「リスク=危険」だけじゃない?リスクの意味を考えてみよう
執筆者:たつみともこ(ファイナンシャルプランナー)
2017年9月12日

みなさんは、『リスク』という言葉を聞くとどんなことを連想しますか?「地震のリスクに備える」「長生きのリスク」「為替リスク」「投資リスク」など、色々な使われ方をしていますよね。真っ先に思い浮かぶのは『リスク』=「危険」という解釈ですが、果たして、全ての場面における『リスク』が同様に該当するのでしょうか?今回はその他の意味を一緒に考えてみましょう。
『リスク』=「危険」が一般的
実際に『リスク』を国語辞典で調べてみると、「危険」「危険度」「予想したとおりにうまくいかない可能性」「失敗したり損をしたりする危険」とあります。一般的には『リスク』は「危険」を表す言葉と定義されています。
金融商品における『リスク』とは?
「地震のリスクに備える」といった場合であれば、それでいいかもしれません。しかし、金融商品の場合はいかがでしょうか?
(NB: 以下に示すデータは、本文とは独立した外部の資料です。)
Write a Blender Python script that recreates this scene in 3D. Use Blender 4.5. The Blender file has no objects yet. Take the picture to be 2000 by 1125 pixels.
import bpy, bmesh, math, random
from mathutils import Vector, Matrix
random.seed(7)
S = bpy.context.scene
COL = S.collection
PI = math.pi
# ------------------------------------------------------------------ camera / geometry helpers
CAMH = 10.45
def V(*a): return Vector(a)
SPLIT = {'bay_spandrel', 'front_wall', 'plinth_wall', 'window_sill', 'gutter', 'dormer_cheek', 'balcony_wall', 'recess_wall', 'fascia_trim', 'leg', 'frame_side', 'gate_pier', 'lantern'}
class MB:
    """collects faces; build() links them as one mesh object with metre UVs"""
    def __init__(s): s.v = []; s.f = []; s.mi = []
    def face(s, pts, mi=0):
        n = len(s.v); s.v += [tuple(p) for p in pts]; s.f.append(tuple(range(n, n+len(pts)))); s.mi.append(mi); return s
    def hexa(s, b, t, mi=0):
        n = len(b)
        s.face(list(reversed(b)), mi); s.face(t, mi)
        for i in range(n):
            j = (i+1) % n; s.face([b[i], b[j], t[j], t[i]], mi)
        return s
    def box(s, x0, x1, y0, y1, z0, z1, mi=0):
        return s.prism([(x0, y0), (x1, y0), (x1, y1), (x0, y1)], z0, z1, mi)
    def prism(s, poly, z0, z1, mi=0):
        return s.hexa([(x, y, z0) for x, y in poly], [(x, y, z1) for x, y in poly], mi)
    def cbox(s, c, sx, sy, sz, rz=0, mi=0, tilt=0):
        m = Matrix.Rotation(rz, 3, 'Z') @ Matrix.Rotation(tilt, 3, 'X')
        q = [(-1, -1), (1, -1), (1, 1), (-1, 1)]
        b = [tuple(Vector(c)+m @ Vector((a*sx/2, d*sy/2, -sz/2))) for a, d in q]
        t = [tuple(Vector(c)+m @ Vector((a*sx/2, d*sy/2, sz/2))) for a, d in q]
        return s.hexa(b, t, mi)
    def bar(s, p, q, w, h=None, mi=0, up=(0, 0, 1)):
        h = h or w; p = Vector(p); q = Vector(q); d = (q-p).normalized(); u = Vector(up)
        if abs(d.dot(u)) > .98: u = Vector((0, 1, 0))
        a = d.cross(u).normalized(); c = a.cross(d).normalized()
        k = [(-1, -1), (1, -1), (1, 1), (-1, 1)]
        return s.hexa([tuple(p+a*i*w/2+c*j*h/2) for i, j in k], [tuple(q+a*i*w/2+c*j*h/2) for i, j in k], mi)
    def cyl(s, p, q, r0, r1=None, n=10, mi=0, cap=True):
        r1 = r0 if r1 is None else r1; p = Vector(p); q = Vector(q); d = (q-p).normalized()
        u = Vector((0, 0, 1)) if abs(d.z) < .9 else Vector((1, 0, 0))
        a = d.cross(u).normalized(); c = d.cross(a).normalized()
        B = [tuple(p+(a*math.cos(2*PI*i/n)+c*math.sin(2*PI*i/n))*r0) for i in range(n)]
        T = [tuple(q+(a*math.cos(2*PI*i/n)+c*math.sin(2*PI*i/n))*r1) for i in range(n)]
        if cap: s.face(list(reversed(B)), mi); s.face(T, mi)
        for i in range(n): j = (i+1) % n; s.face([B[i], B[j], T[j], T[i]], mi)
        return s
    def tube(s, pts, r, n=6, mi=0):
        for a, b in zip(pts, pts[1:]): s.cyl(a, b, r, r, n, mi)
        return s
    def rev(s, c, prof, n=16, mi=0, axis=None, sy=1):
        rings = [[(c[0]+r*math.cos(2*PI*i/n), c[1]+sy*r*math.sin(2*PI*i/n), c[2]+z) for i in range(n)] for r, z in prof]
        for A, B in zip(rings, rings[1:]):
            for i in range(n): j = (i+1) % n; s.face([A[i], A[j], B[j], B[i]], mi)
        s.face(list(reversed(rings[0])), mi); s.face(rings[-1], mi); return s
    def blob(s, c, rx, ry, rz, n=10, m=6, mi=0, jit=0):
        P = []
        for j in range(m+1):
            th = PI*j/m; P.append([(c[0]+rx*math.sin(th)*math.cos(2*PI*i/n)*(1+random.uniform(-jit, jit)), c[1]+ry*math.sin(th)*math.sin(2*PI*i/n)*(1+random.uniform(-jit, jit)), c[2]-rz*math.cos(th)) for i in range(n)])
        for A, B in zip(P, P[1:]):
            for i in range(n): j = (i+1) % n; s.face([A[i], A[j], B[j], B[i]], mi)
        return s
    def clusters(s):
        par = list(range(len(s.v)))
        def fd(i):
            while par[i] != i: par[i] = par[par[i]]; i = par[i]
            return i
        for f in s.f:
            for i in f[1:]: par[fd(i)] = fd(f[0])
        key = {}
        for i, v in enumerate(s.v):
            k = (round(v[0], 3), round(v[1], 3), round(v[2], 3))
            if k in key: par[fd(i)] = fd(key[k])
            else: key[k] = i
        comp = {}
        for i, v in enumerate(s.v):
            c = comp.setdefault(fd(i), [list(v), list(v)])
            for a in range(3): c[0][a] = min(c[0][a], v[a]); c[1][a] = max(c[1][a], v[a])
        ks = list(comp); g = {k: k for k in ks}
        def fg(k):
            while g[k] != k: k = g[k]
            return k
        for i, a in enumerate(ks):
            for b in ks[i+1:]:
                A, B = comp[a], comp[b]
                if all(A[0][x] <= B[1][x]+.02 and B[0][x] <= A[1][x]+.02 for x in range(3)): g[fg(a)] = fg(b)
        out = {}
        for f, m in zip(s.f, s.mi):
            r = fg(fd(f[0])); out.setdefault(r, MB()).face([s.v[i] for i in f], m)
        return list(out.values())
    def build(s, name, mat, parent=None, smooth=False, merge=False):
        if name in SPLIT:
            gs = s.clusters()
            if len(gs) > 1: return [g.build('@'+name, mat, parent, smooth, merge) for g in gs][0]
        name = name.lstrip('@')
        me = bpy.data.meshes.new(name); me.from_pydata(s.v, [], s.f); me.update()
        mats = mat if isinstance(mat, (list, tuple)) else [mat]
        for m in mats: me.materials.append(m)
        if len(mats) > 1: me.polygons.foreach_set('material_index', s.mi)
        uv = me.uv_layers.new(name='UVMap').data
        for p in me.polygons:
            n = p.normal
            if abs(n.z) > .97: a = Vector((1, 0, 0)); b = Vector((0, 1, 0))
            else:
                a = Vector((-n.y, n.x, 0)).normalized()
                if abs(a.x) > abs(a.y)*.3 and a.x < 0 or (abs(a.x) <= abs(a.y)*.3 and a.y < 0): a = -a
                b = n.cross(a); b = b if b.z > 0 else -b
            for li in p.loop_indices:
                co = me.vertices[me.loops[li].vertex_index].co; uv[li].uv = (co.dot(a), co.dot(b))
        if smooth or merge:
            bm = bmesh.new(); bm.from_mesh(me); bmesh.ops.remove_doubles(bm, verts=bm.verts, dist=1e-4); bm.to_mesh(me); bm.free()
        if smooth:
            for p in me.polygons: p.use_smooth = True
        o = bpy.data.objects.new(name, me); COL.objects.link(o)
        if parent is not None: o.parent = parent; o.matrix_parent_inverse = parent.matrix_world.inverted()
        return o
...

為替を例に説明しましょう。例えば、海外旅行に行くなら、円安の時より円高の時に行く方がメリットを享受することが出来ますね。また、輸出が多い企業では、円高よりも円安になる方が利益を出すことができることでしょう。為替や投資商品の値動きの変動を確実に読めるのであれば、リスクとは言いません。相場の変動幅が見込めずに、確実なリターンを読むことができないことを「為替リスク」や「投資リスク」と言います。
『リスク』=「不確実性」でもある
一般的にリスクが高いと、その分期待できるリターンは大きいと言われます。いわゆるハイリスクハイリターンです。例えば、投資信託などの場合は予想利回りがあるとは言え、本当にそのリターンが受け取れるかどうかは確実ではありません。株価や債券価格、為替などが動けばその分変動幅が変わるため、当初予定していた数字よりも上回ることもあれば、下回ることもあるのです。
この不確実さを、金融商品の『リスク』と言います。不確実な度合いが大きければ大きいほど、リスクが高いと言われるのです。反対に、円預金であれば元本が保証されていてリスクが低い分、金利が低く、得られるリターンが少なくなります。
なお、同じ金融商品でも、保険の場合は『リスク』=「危険」という使われ方をすることもあります。そのため、一概には言えませんが、金融商品においては『リスク』=「不確実性」というのが一般的でしょう。
物事のリスクを考えるときに気をつけること
- どんな『リスク』が存在するのか、事前に確認する
- どの程度『リスク』を受け入れることができるのか、自分の許容レベルを把握する
経験を重ねると、『リスク』を冷静に判断することができるようになります。加えて、新聞や雑誌、セミナーなどで知識を深めることも可能になります。『リスク』のとらえ方は千差万別ですが、もし今まで危険だけだと思い込んで回避してきたのであれば、付き合い方を見直すチャンスかもしれません。